◆ Data items ◆
* * *

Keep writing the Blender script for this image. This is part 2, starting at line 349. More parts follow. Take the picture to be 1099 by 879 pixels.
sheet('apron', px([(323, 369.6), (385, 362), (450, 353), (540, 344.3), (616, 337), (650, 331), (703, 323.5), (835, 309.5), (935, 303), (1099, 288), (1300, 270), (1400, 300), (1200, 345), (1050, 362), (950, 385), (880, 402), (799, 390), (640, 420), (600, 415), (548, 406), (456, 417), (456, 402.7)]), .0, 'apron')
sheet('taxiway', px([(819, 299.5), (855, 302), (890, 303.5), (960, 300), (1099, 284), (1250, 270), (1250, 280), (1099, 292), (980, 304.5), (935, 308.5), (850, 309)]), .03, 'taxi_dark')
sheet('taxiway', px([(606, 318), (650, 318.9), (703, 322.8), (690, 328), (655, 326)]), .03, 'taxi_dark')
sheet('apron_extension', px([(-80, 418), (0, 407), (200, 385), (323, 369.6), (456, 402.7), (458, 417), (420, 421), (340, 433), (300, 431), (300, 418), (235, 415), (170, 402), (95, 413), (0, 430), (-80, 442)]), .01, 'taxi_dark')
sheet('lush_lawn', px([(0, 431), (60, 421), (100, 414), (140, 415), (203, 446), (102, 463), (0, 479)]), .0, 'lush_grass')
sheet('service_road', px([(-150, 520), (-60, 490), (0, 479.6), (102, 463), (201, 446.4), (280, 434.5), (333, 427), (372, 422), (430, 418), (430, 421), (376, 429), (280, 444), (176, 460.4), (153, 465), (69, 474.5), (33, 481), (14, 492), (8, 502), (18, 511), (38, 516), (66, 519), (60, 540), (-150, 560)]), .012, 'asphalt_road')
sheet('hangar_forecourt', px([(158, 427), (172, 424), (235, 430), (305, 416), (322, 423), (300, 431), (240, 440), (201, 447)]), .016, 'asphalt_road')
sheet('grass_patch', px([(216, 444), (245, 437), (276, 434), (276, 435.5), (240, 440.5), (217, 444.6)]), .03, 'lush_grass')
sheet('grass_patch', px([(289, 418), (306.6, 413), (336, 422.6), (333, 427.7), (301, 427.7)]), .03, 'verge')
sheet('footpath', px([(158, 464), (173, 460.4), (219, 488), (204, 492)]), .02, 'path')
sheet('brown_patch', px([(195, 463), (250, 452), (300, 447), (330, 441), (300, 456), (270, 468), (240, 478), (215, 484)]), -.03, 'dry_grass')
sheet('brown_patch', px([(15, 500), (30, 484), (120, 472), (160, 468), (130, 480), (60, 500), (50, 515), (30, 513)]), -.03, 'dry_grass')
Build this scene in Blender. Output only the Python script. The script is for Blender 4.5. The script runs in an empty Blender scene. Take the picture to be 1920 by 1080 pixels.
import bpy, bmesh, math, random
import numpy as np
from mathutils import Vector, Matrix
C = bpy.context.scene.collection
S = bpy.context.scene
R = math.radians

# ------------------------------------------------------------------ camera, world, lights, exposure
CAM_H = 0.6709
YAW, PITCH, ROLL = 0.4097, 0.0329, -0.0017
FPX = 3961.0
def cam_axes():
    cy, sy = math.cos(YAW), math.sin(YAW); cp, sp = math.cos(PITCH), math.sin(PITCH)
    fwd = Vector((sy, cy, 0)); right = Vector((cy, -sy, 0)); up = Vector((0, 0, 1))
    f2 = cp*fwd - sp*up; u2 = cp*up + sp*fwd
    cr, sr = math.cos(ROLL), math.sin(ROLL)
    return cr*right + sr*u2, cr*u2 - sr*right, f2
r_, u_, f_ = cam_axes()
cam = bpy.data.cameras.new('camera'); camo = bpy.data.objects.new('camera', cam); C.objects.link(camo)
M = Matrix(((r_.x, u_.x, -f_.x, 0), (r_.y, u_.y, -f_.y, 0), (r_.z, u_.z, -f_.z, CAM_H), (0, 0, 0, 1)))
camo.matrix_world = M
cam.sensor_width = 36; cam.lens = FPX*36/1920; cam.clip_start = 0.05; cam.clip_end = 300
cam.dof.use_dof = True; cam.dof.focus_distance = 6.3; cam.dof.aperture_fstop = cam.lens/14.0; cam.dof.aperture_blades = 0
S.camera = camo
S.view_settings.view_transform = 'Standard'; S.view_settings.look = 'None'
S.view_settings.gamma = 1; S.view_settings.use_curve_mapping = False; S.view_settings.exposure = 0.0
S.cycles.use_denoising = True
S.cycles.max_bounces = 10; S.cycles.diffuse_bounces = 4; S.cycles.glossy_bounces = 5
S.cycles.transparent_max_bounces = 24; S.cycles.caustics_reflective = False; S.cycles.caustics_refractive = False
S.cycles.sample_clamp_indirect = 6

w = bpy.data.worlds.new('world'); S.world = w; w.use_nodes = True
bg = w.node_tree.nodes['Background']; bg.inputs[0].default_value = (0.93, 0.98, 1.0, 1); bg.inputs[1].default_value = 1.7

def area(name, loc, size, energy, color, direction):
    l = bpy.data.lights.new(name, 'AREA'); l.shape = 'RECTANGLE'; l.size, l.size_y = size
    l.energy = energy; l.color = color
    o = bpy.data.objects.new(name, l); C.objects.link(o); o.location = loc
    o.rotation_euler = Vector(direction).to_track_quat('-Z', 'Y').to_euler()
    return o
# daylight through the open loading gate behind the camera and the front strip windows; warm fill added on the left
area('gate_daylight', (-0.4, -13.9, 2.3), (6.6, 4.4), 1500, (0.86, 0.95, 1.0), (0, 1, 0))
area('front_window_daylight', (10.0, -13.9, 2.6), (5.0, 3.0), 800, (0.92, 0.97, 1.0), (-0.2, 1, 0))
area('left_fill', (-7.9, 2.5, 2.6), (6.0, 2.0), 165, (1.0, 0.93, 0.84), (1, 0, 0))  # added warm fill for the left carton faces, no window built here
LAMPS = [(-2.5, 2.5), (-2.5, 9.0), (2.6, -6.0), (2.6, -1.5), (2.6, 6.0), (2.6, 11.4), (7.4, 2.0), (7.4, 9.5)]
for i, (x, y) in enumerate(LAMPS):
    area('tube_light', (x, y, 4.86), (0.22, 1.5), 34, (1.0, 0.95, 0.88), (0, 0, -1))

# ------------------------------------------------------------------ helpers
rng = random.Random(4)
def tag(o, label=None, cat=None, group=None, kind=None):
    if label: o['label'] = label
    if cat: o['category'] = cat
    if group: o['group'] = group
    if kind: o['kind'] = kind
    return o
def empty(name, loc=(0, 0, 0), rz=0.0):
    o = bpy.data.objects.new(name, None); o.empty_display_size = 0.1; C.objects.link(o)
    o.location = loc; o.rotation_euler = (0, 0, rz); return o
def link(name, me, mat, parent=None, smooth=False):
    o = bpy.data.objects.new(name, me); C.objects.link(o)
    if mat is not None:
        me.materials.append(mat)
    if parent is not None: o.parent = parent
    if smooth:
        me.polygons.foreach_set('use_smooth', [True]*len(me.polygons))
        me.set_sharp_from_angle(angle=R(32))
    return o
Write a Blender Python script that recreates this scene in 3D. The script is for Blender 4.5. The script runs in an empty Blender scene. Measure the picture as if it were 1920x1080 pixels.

* * *

◆ Directive ◆
Set down every line of the listing above again, exactly as given.

◆ Full solution ◆
Keep writing the Blender script for this image. This is part 2, starting at line 349. More parts follow. Take the picture to be 1099 by 879 pixels.
sheet('apron', px([(323, 369.6), (385, 362), (450, 353), (540, 344.3), (616, 337), (650, 331), (703, 323.5), (835, 309.5), (935, 303), (1099, 288), (1300, 270), (1400, 300), (1200, 345), (1050, 362), (950, 385), (880, 402), (799, 390), (640, 420), (600, 415), (548, 406), (456, 417), (456, 402.7)]), .0, 'apron')
sheet('taxiway', px([(819, 299.5), (855, 302), (890, 303.5), (960, 300), (1099, 284), (1250, 270), (1250, 280), (1099, 292), (980, 304.5), (935, 308.5), (850, 309)]), .03, 'taxi_dark')
sheet('taxiway', px([(606, 318), (650, 318.9), (703, 322.8), (690, 328), (655, 326)]), .03, 'taxi_dark')
sheet('apron_extension', px([(-80, 418), (0, 407), (200, 385), (323, 369.6), (456, 402.7), (458, 417), (420, 421), (340, 433), (300, 431), (300, 418), (235, 415), (170, 402), (95, 413), (0, 430), (-80, 442)]), .01, 'taxi_dark')
sheet('lush_lawn', px([(0, 431), (60, 421), (100, 414), (140, 415), (203, 446), (102, 463), (0, 479)]), .0, 'lush_grass')
sheet('service_road', px([(-150, 520), (-60, 490), (0, 479.6), (102, 463), (201, 446.4), (280, 434.5), (333, 427), (372, 422), (430, 418), (430, 421), (376, 429), (280, 444), (176, 460.4), (153, 465), (69, 474.5), (33, 481), (14, 492), (8, 502), (18, 511), (38, 516), (66, 519), (60, 540), (-150, 560)]), .012, 'asphalt_road')
sheet('hangar_forecourt', px([(158, 427), (172, 424), (235, 430), (305, 416), (322, 423), (300, 431), (240, 440), (201, 447)]), .016, 'asphalt_road')
sheet('grass_patch', px([(216, 444), (245, 437), (276, 434), (276, 435.5), (240, 440.5), (217, 444.6)]), .03, 'lush_grass')
sheet('grass_patch', px([(289, 418), (306.6, 413), (336, 422.6), (333, 427.7), (301, 427.7)]), .03, 'verge')
sheet('footpath', px([(158, 464), (173, 460.4), (219, 488), (204, 492)]), .02, 'path')
sheet('brown_patch', px([(195, 463), (250, 452), (300, 447), (330, 441), (300, 456), (270, 468), (240, 478), (215, 484)]), -.03, 'dry_grass')
sheet('brown_patch', px([(15, 500), (30, 484), (120, 472), (160, 468), (130, 480), (60, 500), (50, 515), (30, 513)]), -.03, 'dry_grass')
Build this scene in Blender. Output only the Python script. The script is for Blender 4.5. The script runs in an empty Blender scene. Take the picture to be 1920 by 1080 pixels.
import bpy, bmesh, math, random
import numpy as np
from mathutils import Vector, Matrix
C = bpy.context.scene.collection
S = bpy.context.scene
R = math.radians

# ------------------------------------------------------------------ camera, world, lights, exposure
CAM_H = 0.6709
YAW, PITCH, ROLL = 0.4097, 0.0329, -0.0017
FPX = 3961.0
def cam_axes():
    cy, sy = math.cos(YAW), math.sin(YAW); cp, sp = math.cos(PITCH), math.sin(PITCH)
    fwd = Vector((sy, cy, 0)); right = Vector((cy, -sy, 0)); up = Vector((0, 0, 1))
    f2 = cp*fwd - sp*up; u2 = cp*up + sp*fwd
    cr, sr = math.cos(ROLL), math.sin(ROLL)
    return cr*right + sr*u2, cr*u2 - sr*right, f2
r_, u_, f_ = cam_axes()
cam = bpy.data.cameras.new('camera'); camo = bpy.data.objects.new('camera', cam); C.objects.link(camo)
M = Matrix(((r_.x, u_.x, -f_.x, 0), (r_.y, u_.y, -f_.y, 0), (r_.z, u_.z, -f_.z, CAM_H), (0, 0, 0, 1)))
camo.matrix_world = M
cam.sensor_width = 36; cam.lens = FPX*36/1920; cam.clip_start = 0.05; cam.clip_end = 300
cam.dof.use_dof = True; cam.dof.focus_distance = 6.3; cam.dof.aperture_fstop = cam.lens/14.0; cam.dof.aperture_blades = 0
S.camera = camo
S.view_settings.view_transform = 'Standard'; S.view_settings.look = 'None'
S.view_settings.gamma = 1; S.view_settings.use_curve_mapping = False; S.view_settings.exposure = 0.0
S.cycles.use_denoising = True
S.cycles.max_bounces = 10; S.cycles.diffuse_bounces = 4; S.cycles.glossy_bounces = 5
S.cycles.transparent_max_bounces = 24; S.cycles.caustics_reflective = False; S.cycles.caustics_refractive = False
S.cycles.sample_clamp_indirect = 6

w = bpy.data.worlds.new('world'); S.world = w; w.use_nodes = True
bg = w.node_tree.nodes['Background']; bg.inputs[0].default_value = (0.93, 0.98, 1.0, 1); bg.inputs[1].default_value = 1.7

def area(name, loc, size, energy, color, direction):
    l = bpy.data.lights.new(name, 'AREA'); l.shape = 'RECTANGLE'; l.size, l.size_y = size
    l.energy = energy; l.color = color
    o = bpy.data.objects.new(name, l); C.objects.link(o); o.location = loc
    o.rotation_euler = Vector(direction).to_track_quat('-Z', 'Y').to_euler()
    return o
# daylight through the open loading gate behind the camera and the front strip windows; warm fill added on the left
area('gate_daylight', (-0.4, -13.9, 2.3), (6.6, 4.4), 1500, (0.86, 0.95, 1.0), (0, 1, 0))
area('front_window_daylight', (10.0, -13.9, 2.6), (5.0, 3.0), 800, (0.92, 0.97, 1.0), (-0.2, 1, 0))
area('left_fill', (-7.9, 2.5, 2.6), (6.0, 2.0), 165, (1.0, 0.93, 0.84), (1, 0, 0))  # added warm fill for the left carton faces, no window built here
LAMPS = [(-2.5, 2.5), (-2.5, 9.0), (2.6, -6.0), (2.6, -1.5), (2.6, 6.0), (2.6, 11.4), (7.4, 2.0), (7.4, 9.5)]
for i, (x, y) in enumerate(LAMPS):
    area('tube_light', (x, y, 4.86), (0.22, 1.5), 34, (1.0, 0.95, 0.88), (0, 0, -1))

# ------------------------------------------------------------------ helpers
rng = random.Random(4)
def tag(o, label=None, cat=None, group=None, kind=None):
    if label: o['label'] = label
    if cat: o['category'] = cat
    if group: o['group'] = group
    if kind: o['kind'] = kind
    return o
def empty(name, loc=(0, 0, 0), rz=0.0):
    o = bpy.data.objects.new(name, None); o.empty_display_size = 0.1; C.objects.link(o)
    o.location = loc; o.rotation_euler = (0, 0, rz); return o
def link(name, me, mat, parent=None, smooth=False):
    o = bpy.data.objects.new(name, me); C.objects.link(o)
    if mat is not None:
        me.materials.append(mat)
    if parent is not None: o.parent = parent
    if smooth:
        me.polygons.foreach_set('use_smooth', [True]*len(me.polygons))
        me.set_sharp_from_angle(angle=R(32))
    return o
Write a Blender Python script that recreates this scene in 3D. The script is for Blender 4.5. The script runs in an empty Blender scene. Measure the picture as if it were 1920x1080 pixels.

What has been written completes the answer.